7. Affinity Fraud.  Marketing a fraudulent investment scheme to members of an identifiable group or organization continues to be a highly successful and lucrative practice for Ponzi scheme operators and other fraudsters.  A recent national study of Ponzi schemes over the past decade found that one in four were marketed to affinity groups to increase the scheme's credibility and build the fraud.  The most commonly exploited are the elderly or retired, religious groups, and ethnic groups.  Investment decisions should always be made based on careful evaluation of the underlying merits rather than common affiliations with the promoter.
8. Bogus or Exaggerated Credentials.  State securities regulators have led the effort to prevent the misuse of credentials or designations intended to imply special expertise or training in advising senior citizens on financial matters.  Now, state securities regulators are noting an increase in the use of other bogus credentials or exaggerated designations.  State securities regulators have encountered salesmen pitching financial services or products with nonexistent law degrees or CPA certificates and expired or nonexistent CRD numbers.  Others have boasted of impressive sounding designations that prove to be meaningless.  In one case, a broker listed “C.H.S.G.” after his name on his business card – “Certified High School Graduate.”  In every circumstance, investors should press for full disclosure and the meaning behind all designations, and should check with their state regulator if they have any suspicions about claimed credentials.

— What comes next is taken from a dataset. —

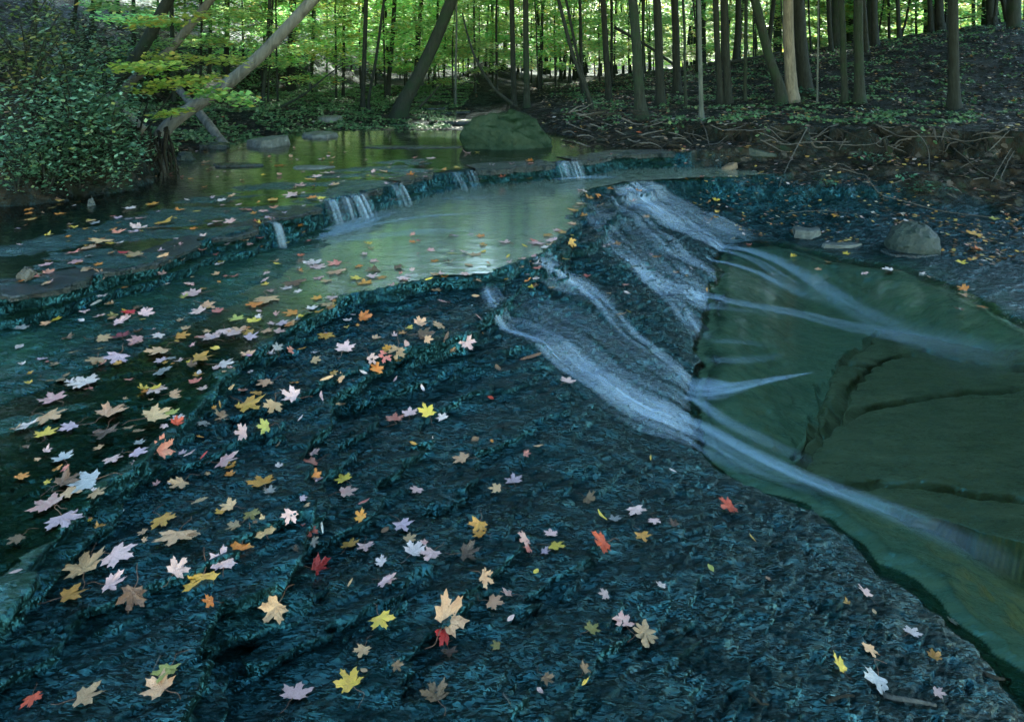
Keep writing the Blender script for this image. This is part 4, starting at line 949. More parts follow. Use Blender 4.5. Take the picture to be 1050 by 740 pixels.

9. Private Placements.  Investors should be aware that, even in the case of legitimate issuers, private placement offerings are highly illiquid, generally lack transparency and have little regulatory oversight.  In the United States, the federal exemption for private placement offerings provided under Rule 506 of Regulation D continues to be a prime area of abuse for scam artists.  Although properly used by many legitimate issuers, unscrupulous promoters use Rule 506 to cloak an otherwise fraudulent offering in legitimacy.
10. Mirror Trading.  The securities market is constantly evolving to provide investors with new products, different platforms and a variety of choices.  The latest evolution is “mirror trading,” which is promoted as an automated trading platform that ensures investors will participate in real-time transactions placed or executed by a skilled and knowledgeable third party.  Whenever the third party executes a trade in his or her account, the same trade is mechanically placed on behalf of the investor in the investor’s account.  Investors should not be lulled into a false sense of security, and they need to continue to objectively evaluate and carefully consider all new or popular investment platforms.  They should also recognize that unscrupulous traders and promoters may use trendy platforms such as mirror trading as a way to launch fraudulent schemes or manipulate markets by lying about their qualifications, misrepresenting the success of their strategies, or concealing their motivations and conflicts of interest.